A linear framework for region-based image segmentation and inpainting involving curvature penalization

TL;DR

This paper introduces a novel linear programming framework for region-based image segmentation and inpainting that incorporates curvature regularity, improving results especially for long, thin structures and being independent of initialization.

Contribution

It presents the first curvature-regularized segmentation and inpainting method formulated as an integer linear program, extending length-based schemes with a new curvature constraint.

Findings

Curvature regularity improves segmentation of long, thin objects.

Linear programming relaxation yields near-optimal solutions.

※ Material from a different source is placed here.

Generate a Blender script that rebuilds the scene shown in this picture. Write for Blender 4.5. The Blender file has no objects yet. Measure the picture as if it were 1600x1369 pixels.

Method is initialization-independent.

Abstract

We present the first method to handle curvature regularity in region-based image segmentation and inpainting that is independent of initialization. To this end we start from a new formulation of length-based optimization schemes, based on surface continuation constraints, and discuss the connections to existing schemes. The formulation is based on a \emph{cell complex} and considers basic regions and boundary elements. The corresponding optimization problem is cast as an integer linear program. We then show how the method can be extended to include curvature regularity, again cast as an integer linear program. Here, we are considering pairs of boundary elements to reflect curvature. Moreover, a constraint set is derived to ensure that the boundary variables indeed reflect the boundary of the regions described by the region variables. We show that by solving the linear programming relaxation one gets quite close to the global optimum, and that curvature regularity is indeed much better suited in the presence of long and thin objects compared to standard length regularity.